TASK DESCRIPTION: What follows is a listing. Return every line of it exactly.

GIVEN DATA:
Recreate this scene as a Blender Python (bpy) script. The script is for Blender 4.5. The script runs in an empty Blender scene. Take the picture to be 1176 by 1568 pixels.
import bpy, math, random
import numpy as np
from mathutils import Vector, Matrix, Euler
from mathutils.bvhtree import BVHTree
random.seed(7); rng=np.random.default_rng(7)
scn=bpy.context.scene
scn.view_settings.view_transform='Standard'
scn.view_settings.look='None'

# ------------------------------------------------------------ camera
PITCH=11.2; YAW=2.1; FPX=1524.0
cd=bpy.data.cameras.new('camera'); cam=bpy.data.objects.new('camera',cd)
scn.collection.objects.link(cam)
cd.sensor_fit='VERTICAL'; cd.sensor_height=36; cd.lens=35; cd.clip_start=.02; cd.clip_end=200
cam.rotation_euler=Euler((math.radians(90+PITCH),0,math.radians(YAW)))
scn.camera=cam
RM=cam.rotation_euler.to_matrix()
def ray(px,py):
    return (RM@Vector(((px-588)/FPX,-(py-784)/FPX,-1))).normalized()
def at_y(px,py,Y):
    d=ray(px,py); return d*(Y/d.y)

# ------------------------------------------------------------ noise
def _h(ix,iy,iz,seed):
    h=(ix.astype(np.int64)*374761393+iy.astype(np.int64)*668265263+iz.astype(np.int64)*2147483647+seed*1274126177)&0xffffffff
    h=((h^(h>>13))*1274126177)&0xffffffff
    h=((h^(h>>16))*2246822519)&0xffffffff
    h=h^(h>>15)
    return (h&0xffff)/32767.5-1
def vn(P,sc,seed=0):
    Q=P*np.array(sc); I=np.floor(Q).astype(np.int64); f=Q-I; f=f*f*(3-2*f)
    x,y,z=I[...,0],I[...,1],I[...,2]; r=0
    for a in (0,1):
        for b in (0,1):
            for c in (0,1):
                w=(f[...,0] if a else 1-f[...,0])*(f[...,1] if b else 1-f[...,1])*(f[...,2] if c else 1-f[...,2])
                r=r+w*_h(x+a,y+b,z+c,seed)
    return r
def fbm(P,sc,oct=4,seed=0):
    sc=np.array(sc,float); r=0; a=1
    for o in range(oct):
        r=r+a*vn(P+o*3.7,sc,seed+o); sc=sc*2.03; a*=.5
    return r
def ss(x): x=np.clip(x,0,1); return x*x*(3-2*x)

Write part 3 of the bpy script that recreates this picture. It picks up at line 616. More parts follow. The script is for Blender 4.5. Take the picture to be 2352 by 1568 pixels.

REPLY:
Recreate this scene as a Blender Python (bpy) script. The script is for Blender 4.5. The script runs in an empty Blender scene. Take the picture to be 1176 by 1568 pixels.
import bpy, math, random
import numpy as np
from mathutils import Vector, Matrix, Euler
from mathutils.bvhtree import BVHTree
random.seed(7); rng=np.random.default_rng(7)
scn=bpy.context.scene
scn.view_settings.view_transform='Standard'
scn.view_settings.look='None'

# ------------------------------------------------------------ camera
PITCH=11.2; YAW=2.1; FPX=1524.0
cd=bpy.data.cameras.new('camera'); cam=bpy.data.objects.new('camera',cd)
scn.collection.objects.link(cam)
cd.sensor_fit='VERTICAL'; cd.sensor_height=36; cd.lens=35; cd.clip_start=.02; cd.clip_end=200
cam.rotation_euler=Euler((math.radians(90+PITCH),0,math.radians(YAW)))
scn.camera=cam
RM=cam.rotation_euler.to_matrix()
def ray(px,py):
    return (RM@Vector(((px-588)/FPX,-(py-784)/FPX,-1))).normalized()
def at_y(px,py,Y):
    d=ray(px,py); return d*(Y/d.y)

# ------------------------------------------------------------ noise
def _h(ix,iy,iz,seed):
    h=(ix.astype(np.int64)*374761393+iy.astype(np.int64)*668265263+iz.astype(np.int64)*2147483647+seed*1274126177)&0xffffffff
    h=((h^(h>>13))*1274126177)&0xffffffff
    h=((h^(h>>16))*2246822519)&0xffffffff
    h=h^(h>>15)
    return (h&0xffff)/32767.5-1
def vn(P,sc,seed=0):
    Q=P*np.array(sc); I=np.floor(Q).astype(np.int64); f=Q-I; f=f*f*(3-2*f)
    x,y,z=I[...,0],I[...,1],I[...,2]; r=0
    for a in (0,1):
        for b in (0,1):
            for c in (0,1):
                w=(f[...,0] if a else 1-f[...,0])*(f[...,1] if b else 1-f[...,1])*(f[...,2] if c else 1-f[...,2])
                r=r+w*_h(x+a,y+b,z+c,seed)
    return r
def fbm(P,sc,oct=4,seed=0):
    sc=np.array(sc,float); r=0; a=1
    for o in range(oct):
        r=r+a*vn(P+o*3.7,sc,seed+o); sc=sc*2.03; a*=.5
    return r
def ss(x): x=np.clip(x,0,1); return x*x*(3-2*x)

Write part 3 of the bpy script that recreates this picture. It picks up at line 616. More parts follow. The script is for Blender 4.5. Take the picture to be 2352 by 1568 pixels.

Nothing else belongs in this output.